While some fighters might react to such a result with frustration or self-doubt, the even-keeled Dutch heavyweight has taken the defeat in stride, identifying the adjustments that need to be made as he prepares to return to action Saturday night against his countryman, Stefan Struve.

“I think one of my strong points is my analytical side,” Overeem, who is just 2-3 under the UFC banner since arriving from Strikeforce with lofty expectations, said. “I switch the emotional thing off because that’s not going to help you anyway. I turn bad experiences into actions and what needs to be done and I focus on getting that done.

“Joining Greg Jackson’s was one of those steps. Getting rid of a lot of people around me that don’t contribute – that was one of those steps. It’s ongoing and continuous and something that I’m still working on every day.”

Having competed around the world and trained with several elite teams over a career that has produced world titles in both kickboxing and mixed martial arts, Overeem has figured out the things he’s looking for in a team and during his training camps and says that the fit as a member of Team Jackson-Winkeljohn felt right from the start.

“I can tell you that for me to be here, it immediately felt good and immediately was good. The environment where I train is very important because I’m very susceptible to impulses from my team and from people, so it’s very important to be in a positive environment and keep it positive. That works better for me. I know that everybody has their own thing going – some people like a little tension – but for me, I really need a positive environment and the Greg Jackson gym environment is really positive. Everybody is helping each other. It’s a stimulating environment and I’m learning every day, perfecting every day. For me it works.
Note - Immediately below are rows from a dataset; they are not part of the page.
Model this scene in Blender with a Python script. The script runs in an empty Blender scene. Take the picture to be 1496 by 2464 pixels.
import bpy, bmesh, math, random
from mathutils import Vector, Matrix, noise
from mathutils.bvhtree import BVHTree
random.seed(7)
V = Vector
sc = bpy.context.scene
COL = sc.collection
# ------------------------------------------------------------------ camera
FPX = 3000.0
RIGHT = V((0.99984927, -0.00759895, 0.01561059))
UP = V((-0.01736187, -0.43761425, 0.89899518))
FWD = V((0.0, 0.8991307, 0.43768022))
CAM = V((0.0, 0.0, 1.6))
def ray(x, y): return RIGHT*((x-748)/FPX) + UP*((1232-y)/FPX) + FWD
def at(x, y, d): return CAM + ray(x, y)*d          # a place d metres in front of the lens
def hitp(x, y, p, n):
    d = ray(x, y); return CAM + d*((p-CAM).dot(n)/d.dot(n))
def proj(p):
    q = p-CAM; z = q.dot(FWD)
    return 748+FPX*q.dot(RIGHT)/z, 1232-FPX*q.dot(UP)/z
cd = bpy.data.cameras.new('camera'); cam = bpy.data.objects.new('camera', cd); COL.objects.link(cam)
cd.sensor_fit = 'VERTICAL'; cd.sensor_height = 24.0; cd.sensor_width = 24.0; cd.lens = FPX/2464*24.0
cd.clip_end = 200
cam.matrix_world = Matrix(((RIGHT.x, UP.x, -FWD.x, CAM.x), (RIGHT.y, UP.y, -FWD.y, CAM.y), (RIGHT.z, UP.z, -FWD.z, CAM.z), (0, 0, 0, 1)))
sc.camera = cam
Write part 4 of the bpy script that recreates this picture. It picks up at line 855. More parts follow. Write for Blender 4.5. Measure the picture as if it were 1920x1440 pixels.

“In the last fight, I felt great, but it did not come out in the fight. I started okay, but I got caught and that was the end of that,” he offers casually, the setback clearly already in the rearview mirror. “I know it’s going to come out because I feel good – I’m on point with my food, I know what targets I’m getting in my strength and conditioning programs, I know what I’m doing with my sparring partners.

“That last one is a big one because I have good sparring partners here like Andrei Arlovski, Cody East, Jon Jones. I know I’m putting a lot of pressure on these guys. It’s no fun to spar with me and if you look at their achievements, they’re doing good at the moment. I just had a loss, but I just know there is definitely more in there.”

After debuting in the UFC with a first-round technical knockout win over Brock Lesnar at UFC 141, the man with 37 victories and more than 50 professional fights to his name has struggled to a 1-3 record over his last four outings, and even his victory over Mir came under heavy scrutiny.

That is a reality that Overeem came to terms with long ago, believing that no matter what level you’re competing at, the pressure to perform is always there. Rather than dwell on expectations and the potential dire straits he finds himself in heading into Saturday’s meeting with Struve, the balanced, analytical heavyweight is simply focused on what he needs to do once the Octagon door closes.

“In the Frank Mir fight, I changed my fight style but I was still very dominant. I hit the guy 139 times and he hit me five times. Respect to Frank because if you’re getting beat up like that and you keep going, that is showing heart, so respect for Frank. If it was up to me, he would have stopped or quit or got knocked out, but he was tough. My thing was that I was not going to gas myself trying to finish him because then I become susceptible to his finish.

“I took a little bit more active approach (against Mir) and that continued in the last fight. It’s very unfortunate that that did not go my way, but I continued and now here we are against Stefan Struve.

“I can tell you that with UFC, there is always pressure going into a fight. It’s like that in every organization. Even if you fight for a small organization, I want to win – I’m a winner. There are always things at stake, people can always derail you – that happened to me a couple times – so there is always pressure.

“The way I deal with is that I just prepare – I focus on the task at hand, what do I need to do, watch a lot of tapes and get the right sparring partners. For me, it’s a full-time job and I don’t really worry too much about ‘this is going to happen, that is going to happen’ in the sense of the bad (things); I just focus on what I need to do.”

And what he needs to do Saturday against Struve is finish what he started back in September.

“With the Rothwell fight, the formula was good – I was feeling great, I was in great shape, I was ripped, I was strong, cardio was great. Unfortunately I didn’t get the reward in that one, but we’re going to get it with Stefan. I’m very optimistic about that.”